Mas por encima de todos estos argumentos, hay uno que, desde un punto de vista más abstracto, demuestra de manera irrefutable que el pueblo como sujeto político está muy lejos de ejercer el poder en toda su plenitud. En un sistema plenamente democrático, resultaría imposible que una minoría privilegiada (élite) acaparase la mayor parte de los recursos y la riqueza de esa sociedad en detrimento de la amplia mayoría social restante, incluso poniendo en riesgo su propia supervivencia, ya que estos sólo tendrían que tomar decisiones encaminadas a corregir esa aberrante desigualdad y restablecer cierto equilibrio material entre sus diferentes miembros. Es decir, la desigualdad excesiva, más aún cuando la riqueza se encuentra concentrada en un sector muy minoritario concreto de esa sociedad, jamás podría darse en un sistema democrático que ejerciese como tal.

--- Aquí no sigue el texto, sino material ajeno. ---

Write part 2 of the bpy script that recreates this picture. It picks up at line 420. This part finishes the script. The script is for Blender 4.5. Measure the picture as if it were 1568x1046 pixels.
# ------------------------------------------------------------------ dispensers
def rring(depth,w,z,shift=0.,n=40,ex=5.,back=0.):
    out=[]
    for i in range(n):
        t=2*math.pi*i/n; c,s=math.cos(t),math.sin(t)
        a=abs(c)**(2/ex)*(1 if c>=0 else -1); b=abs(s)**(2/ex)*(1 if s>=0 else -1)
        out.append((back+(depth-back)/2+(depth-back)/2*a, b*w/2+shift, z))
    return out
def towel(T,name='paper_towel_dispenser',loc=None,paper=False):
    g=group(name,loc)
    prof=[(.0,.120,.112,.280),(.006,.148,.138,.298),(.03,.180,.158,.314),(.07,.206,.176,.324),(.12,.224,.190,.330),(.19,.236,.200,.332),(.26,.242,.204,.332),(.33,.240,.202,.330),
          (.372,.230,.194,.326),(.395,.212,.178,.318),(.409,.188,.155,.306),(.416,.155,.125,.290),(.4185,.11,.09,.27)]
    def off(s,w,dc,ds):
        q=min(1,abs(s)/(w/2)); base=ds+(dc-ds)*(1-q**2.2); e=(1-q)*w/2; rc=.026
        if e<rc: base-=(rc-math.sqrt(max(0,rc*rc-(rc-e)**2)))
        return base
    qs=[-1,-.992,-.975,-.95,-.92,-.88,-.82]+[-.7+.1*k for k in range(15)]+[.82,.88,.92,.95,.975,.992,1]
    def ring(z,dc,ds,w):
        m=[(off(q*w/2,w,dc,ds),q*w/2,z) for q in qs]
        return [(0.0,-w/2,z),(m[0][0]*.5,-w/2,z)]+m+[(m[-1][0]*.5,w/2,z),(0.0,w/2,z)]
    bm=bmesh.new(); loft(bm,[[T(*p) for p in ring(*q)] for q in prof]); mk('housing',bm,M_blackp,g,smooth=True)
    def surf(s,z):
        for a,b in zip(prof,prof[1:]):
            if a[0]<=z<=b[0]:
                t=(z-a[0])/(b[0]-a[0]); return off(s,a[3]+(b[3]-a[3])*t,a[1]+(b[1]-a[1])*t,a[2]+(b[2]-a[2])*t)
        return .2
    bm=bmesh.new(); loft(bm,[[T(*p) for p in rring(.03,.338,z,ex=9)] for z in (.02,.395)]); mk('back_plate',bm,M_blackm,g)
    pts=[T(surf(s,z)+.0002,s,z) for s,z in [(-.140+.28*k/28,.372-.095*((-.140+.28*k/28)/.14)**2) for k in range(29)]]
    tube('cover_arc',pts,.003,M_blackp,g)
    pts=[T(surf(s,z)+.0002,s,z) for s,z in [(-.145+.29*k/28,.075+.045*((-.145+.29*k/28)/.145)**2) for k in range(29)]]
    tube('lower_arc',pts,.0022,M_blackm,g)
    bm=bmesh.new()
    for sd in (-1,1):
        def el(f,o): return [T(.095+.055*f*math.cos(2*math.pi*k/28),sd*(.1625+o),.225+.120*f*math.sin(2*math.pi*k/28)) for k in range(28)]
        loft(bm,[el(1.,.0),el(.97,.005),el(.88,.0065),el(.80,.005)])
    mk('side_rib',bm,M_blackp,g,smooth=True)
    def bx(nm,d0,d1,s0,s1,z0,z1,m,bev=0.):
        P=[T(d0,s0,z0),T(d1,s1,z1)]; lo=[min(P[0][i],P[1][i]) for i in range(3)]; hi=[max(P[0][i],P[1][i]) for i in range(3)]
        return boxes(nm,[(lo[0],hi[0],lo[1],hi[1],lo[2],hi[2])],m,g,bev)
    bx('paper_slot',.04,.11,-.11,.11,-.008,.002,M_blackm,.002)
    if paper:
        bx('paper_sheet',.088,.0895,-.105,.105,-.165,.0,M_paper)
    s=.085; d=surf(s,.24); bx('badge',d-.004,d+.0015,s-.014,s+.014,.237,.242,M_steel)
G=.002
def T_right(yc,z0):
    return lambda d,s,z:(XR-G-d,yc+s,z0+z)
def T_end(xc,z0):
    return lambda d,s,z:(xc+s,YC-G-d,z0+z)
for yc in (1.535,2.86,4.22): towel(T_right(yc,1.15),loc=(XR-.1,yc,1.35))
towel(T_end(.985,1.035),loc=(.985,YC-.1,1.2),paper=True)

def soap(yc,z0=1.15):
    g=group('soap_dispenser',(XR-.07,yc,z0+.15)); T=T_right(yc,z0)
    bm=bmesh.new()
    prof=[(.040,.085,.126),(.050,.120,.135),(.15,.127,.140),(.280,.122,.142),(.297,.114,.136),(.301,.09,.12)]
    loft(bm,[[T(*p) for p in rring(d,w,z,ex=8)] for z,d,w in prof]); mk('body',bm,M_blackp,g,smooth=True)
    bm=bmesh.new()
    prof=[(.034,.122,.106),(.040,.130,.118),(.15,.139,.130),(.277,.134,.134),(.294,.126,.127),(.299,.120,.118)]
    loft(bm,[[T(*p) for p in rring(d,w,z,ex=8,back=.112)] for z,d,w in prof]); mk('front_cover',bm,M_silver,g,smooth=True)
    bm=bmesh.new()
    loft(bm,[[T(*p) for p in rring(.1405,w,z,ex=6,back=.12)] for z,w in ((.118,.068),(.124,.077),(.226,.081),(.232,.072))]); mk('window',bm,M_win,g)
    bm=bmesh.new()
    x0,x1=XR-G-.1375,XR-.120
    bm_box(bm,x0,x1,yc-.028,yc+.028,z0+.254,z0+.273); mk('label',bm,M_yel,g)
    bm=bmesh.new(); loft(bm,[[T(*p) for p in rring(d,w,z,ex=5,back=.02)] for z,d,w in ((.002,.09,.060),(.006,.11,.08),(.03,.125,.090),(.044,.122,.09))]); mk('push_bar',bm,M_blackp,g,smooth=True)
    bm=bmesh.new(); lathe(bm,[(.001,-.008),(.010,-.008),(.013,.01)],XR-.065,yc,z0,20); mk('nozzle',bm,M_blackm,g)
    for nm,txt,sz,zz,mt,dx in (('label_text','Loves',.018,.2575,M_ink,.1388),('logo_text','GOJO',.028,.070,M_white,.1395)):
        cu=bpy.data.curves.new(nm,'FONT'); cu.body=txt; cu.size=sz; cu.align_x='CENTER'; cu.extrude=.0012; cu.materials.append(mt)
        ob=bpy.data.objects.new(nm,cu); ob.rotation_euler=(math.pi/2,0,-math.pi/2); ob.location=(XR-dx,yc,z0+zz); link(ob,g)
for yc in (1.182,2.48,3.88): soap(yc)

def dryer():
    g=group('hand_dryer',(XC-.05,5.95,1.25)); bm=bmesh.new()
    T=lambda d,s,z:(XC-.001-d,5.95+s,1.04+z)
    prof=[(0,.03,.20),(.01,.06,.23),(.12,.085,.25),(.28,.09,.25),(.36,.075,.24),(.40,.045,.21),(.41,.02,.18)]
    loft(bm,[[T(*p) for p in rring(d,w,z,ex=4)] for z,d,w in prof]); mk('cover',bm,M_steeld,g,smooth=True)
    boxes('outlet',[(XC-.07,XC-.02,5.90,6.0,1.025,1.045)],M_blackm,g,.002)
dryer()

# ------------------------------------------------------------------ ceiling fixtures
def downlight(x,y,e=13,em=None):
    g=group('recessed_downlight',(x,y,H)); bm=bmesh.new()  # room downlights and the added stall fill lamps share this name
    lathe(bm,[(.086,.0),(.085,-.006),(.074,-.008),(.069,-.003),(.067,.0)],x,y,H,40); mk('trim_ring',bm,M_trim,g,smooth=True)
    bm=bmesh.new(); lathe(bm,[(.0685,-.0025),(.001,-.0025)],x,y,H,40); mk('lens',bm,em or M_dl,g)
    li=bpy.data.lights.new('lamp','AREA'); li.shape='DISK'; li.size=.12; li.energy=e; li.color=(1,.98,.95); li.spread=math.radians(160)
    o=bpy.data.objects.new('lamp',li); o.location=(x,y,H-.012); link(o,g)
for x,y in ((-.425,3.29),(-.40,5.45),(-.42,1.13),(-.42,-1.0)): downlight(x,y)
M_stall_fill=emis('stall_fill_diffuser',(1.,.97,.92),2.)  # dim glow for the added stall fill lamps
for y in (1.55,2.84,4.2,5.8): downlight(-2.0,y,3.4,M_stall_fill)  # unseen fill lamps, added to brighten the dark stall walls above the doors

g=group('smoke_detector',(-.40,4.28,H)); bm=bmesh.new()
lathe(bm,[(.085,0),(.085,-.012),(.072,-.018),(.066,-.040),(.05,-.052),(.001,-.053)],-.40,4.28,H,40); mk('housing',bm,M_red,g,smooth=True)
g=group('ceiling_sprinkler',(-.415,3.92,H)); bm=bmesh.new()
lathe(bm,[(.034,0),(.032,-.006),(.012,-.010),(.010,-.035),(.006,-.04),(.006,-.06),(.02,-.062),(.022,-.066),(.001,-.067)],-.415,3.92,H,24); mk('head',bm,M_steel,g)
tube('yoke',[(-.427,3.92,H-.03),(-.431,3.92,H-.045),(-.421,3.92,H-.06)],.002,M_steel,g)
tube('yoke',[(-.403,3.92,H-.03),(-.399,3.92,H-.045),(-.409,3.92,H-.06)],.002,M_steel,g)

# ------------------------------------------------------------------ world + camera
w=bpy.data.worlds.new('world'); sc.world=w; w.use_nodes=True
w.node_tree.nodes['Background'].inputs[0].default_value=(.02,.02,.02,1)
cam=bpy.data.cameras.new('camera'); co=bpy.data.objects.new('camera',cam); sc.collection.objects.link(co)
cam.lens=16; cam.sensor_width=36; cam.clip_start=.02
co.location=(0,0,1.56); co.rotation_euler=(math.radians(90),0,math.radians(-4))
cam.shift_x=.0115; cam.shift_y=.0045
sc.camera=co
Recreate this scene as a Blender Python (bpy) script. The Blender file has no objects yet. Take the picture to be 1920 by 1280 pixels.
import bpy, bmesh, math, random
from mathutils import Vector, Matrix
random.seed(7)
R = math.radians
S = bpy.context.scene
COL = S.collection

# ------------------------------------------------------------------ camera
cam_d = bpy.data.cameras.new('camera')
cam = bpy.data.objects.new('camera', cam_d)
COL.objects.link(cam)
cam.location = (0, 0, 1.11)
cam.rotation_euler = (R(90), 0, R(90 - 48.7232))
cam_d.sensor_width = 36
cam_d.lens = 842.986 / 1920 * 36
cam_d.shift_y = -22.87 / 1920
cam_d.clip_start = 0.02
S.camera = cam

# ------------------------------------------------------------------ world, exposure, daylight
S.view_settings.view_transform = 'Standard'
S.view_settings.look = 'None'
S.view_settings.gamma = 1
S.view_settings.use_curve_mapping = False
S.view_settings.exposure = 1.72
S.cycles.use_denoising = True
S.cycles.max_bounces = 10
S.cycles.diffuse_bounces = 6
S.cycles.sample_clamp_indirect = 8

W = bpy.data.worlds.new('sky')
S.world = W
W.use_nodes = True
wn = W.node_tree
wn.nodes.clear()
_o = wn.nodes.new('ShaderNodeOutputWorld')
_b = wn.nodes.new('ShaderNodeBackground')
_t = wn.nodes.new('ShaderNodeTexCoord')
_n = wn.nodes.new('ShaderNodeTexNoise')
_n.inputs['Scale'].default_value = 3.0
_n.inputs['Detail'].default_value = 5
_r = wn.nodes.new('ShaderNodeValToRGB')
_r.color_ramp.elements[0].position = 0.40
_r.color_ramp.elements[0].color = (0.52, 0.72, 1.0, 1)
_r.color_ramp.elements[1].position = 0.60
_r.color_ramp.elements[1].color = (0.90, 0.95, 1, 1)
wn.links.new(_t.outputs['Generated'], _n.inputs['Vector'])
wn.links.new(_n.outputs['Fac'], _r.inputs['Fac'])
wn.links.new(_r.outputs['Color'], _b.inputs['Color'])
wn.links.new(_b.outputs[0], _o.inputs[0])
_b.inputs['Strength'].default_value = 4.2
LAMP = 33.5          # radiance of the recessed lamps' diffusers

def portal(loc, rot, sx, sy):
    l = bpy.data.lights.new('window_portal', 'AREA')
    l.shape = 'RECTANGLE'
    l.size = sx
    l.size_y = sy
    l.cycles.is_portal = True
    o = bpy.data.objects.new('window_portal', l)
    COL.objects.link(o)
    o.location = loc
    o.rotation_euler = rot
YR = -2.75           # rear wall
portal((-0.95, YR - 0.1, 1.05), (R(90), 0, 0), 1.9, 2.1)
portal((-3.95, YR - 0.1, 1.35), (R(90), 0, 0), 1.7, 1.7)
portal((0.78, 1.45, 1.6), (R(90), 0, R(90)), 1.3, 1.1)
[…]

Pues bien, por dar algunos datos en este sentido, en nuestro país el 10% más rico concentra más de la mitad (54%) de la riqueza total de España. De ellos, los más ricos poseen el mismo dinero que el 70% de la población. El 1% con más poder económico concentra casi el 25% de riqueza neta, mientras que el 50% más pobre se tiene que repartir tan solo un 7% de esa riqueza.
"Si votar sirviera para algo, estaría prohibido". Esa es una de las frases demoledoras que escuchamos decir a Carmen en el documental Carmen y Jimena: Futuro Imperfecto. La primera vive en Vallecas y está reconstruyendo un instituto abandonado para proporcionar un lugar de ocio a su barrio carente de recursos, y la segunda reside en Moncloa en el seno de una familia con comodidades económicas. A pesar de ser ciudadanas del mismo país, e incluso de la misma ciudad, ambas jóvenes viven en realidades radicalmente opuestas. Carmen siente que la democracia no tiene nada que ofrecerle pues piensa que es realmente impotente para cambiar la realidad de verdad, por ello invita a no votar.
A raíz de todo lo argumentado anteriormente, el lector puede pensar que mi postura es exactamente la misma. Pero no soy tan radical en ese sentido. Sigo pensando que el voto es un instrumento útil para intervenir políticamente en la realidad, pero, a raíz de toda la experiencia histórica y política, no podemos cometer el pecado de la ingenuidad; está claro que no puede ser el único, que además del voto es necesario que existan muchas Carmenes, que aprieten, que pongan a la democracia a trabajar, que construyan, en definitiva, soberanía popular. Y todo ello, esté quien esté en el Gobierno, pues como afirmaba Pablo Iglesias el verdadero poder está en otra parte, lejos de las urnas.